Application: Image processing, speech recognition, video monitoring, wearable devices, smart homes, health monitoring, education, low-power (LP) networking, and rapid prototyping.
Comparison: XIAO ESP32-C3 vs XIAO ESP32S3 Sense
| Feature | XIAO ESP32-C3 | XIAO ESP32S3 Sense | Key difference |
|---|---|---|---|
| Processor | Single-core RISC-V processor | Dual-core Xtensa LX7 processor | ESP32-S3 has more processing power and is better for complex tasks. |
| Clock speed | Up to 160 MHz | Up to 240 MHz | ESP32-S3 runs faster than ESP32-C3. |
| Flash memory | 4 MB Flash | 8 MB Flash | ESP32-S3 provides more storage for firmware, libraries, and model files. |
| PSRAM | No external PSRAM | 8 MB PSRAM | ESP32-S3 Sense can handle larger buffers, camera images, and AI models. |
| Wireless connectivity | Wi-Fi 4 and Bluetooth 5 | Wi-Fi 4 and Bluetooth 5 | Both support wireless communication, but ESP32-S3 can handle heavier wireless and processing tasks more efficiently. |
| AI capability | Suitable for simple IoT logic and lightweight tasks | More suitable for TinyML and AI vision applications | ESP32-S3 Sense is better for embedded AI projects. |
| Built-in sensors | No built-in camera, microphone, or IMU | Includes camera module and microphone | ESP32-S3 Sense has more integrated sensing capabilities. |
| Camera support | Not designed as a camera-based AI board | Includes camera module | ESP32-S3 Sense is much better for AI vision projects. |
| Audio support | Limited; external hardware needed | Built-in digital microphone | ESP32-S3 Sense can be used for voice, sound, or audio recognition projects. |
| Power consumption | Better for low-power and simple applications | Higher performance, but may consume more power | ESP32-C3 is better when low power is the main priority. |
| Typical use cases | Simple IoT devices, sensors, wireless control, low-power nodes | AI vision, TinyML, image classification, audio recognition, advanced IoT | ESP32-C3 is simpler and lower-power; ESP32-S3 Sense is more powerful and sensor-rich. |
| Best for | Lightweight IoT and cost-sensitive projects | AI, camera-based projects, motion/audio sensing, advanced connected devices | Choose based on whether the project needs AI and camera processing. |
Summary
The XIAO ESP32-C3 is suitable for simple, low-power IoT applications such as sensor nodes, wireless switches, and basic connected devices.

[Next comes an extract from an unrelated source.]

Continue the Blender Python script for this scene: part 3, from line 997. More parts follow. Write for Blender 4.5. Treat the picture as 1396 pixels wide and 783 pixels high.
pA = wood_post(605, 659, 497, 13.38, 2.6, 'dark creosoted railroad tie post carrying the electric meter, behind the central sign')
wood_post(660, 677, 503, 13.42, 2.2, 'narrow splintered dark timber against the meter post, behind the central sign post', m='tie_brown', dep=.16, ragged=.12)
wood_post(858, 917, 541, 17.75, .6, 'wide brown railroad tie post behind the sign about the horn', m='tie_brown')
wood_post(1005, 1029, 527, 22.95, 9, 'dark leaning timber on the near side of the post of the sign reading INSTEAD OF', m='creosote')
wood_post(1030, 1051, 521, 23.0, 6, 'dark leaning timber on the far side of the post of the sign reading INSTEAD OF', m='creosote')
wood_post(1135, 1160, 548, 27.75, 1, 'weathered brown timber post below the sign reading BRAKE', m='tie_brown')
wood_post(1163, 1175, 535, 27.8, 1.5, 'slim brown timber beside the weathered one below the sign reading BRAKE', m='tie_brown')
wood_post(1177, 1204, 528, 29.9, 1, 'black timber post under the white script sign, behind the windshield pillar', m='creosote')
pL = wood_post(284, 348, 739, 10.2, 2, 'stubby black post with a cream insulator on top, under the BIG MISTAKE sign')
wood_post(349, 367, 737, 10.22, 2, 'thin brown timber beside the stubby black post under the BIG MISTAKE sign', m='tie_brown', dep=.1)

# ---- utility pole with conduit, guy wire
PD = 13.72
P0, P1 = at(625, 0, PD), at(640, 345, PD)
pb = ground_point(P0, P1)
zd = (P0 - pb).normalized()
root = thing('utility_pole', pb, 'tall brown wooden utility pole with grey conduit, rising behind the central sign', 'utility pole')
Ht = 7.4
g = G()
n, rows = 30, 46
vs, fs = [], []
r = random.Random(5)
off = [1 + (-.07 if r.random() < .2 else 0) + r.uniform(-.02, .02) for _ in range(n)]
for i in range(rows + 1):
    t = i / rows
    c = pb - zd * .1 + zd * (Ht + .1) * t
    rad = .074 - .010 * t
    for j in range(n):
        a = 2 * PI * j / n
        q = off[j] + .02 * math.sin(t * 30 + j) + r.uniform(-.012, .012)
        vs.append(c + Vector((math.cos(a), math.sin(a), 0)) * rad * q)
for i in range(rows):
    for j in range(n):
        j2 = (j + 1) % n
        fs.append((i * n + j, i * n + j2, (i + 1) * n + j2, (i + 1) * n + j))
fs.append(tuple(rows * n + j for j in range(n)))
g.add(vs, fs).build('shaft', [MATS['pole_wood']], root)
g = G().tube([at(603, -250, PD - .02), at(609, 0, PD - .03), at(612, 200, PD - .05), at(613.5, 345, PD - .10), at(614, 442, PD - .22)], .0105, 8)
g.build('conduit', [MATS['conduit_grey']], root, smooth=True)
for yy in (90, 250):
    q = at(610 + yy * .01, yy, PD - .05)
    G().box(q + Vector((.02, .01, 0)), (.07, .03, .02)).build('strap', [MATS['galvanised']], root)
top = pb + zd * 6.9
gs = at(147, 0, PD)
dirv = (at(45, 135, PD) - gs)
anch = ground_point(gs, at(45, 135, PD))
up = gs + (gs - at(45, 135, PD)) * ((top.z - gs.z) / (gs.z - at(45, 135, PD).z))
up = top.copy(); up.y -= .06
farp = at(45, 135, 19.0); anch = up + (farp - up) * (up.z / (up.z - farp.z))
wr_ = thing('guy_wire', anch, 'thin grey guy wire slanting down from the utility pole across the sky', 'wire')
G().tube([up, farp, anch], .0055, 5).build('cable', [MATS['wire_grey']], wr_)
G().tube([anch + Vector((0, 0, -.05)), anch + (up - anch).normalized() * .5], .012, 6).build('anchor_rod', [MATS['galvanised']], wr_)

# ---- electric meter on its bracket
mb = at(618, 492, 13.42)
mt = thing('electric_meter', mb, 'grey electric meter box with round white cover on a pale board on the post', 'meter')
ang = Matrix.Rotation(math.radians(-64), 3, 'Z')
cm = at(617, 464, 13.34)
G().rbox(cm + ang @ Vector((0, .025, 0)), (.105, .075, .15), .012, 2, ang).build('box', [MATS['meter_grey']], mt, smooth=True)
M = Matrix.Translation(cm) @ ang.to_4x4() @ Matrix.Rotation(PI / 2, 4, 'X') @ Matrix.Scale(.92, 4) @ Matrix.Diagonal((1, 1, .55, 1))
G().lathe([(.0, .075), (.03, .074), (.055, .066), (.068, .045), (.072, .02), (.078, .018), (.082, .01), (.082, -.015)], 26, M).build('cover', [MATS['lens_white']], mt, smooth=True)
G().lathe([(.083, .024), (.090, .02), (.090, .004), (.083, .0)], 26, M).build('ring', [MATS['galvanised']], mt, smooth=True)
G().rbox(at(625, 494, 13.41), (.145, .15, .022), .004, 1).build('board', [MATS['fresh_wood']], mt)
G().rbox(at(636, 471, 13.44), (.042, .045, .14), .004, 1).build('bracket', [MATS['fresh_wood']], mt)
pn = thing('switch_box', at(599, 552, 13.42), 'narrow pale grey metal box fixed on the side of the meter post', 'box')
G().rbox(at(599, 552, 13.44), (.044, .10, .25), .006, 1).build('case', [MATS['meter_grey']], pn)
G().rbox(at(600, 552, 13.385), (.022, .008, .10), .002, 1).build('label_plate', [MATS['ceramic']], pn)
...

The XIAO ESP32S3 Sense is better suited for more demanding projects, especially those involving TinyML, AI vision, image classification, audio processing, and sensor-based interaction. Its dual-core processor, higher clock speed, larger memory, PSRAM, camera, and microphone make it a stronger choice for AI and interactive projects.
Edge Impulse
Edge Impulse is an end-to-end development platform for Edge AI and TinyML. It helps developers build machine learning models and deploy them to edge devices such as microcontrollers, sensors, cameras, gateways, CPUs, GPUs, and NPUs.
A typical Edge Impulse workflow includes:
- Collecting and labeling data
- Designing a machine learning pipeline
- Extracting features from sensor or image data
- Training and testing a model
- Optimizing it for constrained hardware
- Deploying it to real embedded devices
Its main concept is called an Impulse, which is basically a machine learning pipeline:
data input → signal processing / feature extraction → model training → testing → deployment
Edge Impulse is commonly used for:
- Sensor AI, such as gesture recognition, vibration monitoring, anomaly detection, and audio classification.
- Computer vision, such as image classification and object detection.
- Industrial and IoT applications, such as predictive maintenance, smart agriculture, smart devices, and on-device monitoring.
For embedded developers, its biggest value is that it simplifies the TinyML workflow. Instead of manually handling data collection, model training, quantization, conversion, and deployment, Edge Impulse provides a more integrated process.
In one sentence: Edge Impulse makes it easier to build and deploy machine learning models on real-world edge devices.
Vision AI with XIAO ESP32S3 Sense for face recognition
Step 1 — Connect XIAO ESP32S3 with a laptop
Step 2 — Log in to Edge Impulse and select vision training
Step 3 — Collect raw data and connect the board
Collect raw data for training, select XIAO ESP32S3 Sense, and connect the board to Edge Impulse.
To set up the Seeed XIAO ESP32S3 Sense, follow this guide: Seeed XIAO ESP32S3 Sense. I used Cursor to help install the Edge Impulse CLI and configure Arduino IDE, but Cursor took around 30 minutes and did not finish the environment configuration. Then I switched to the SenseCraft platform for training directly, because the SenseCraft platform already had the configuration completed and I could connect the device directly.
Open SenseCraft, select SenseCraft AI, and start AI training.
Step 4 — Log in and set up the category
Step 5 — Collect raw data for each type
Step 6 — Training
Click training. After around 2 minutes, the training finished.
Step 7 — Testing
See the video below. The TinyML classification model appears to have high accuracy.
Step 8 — Deploy the trained AI classification model to ESP32-S3 Sense
Then I got an AI camera that can help me recognize different statues or characters.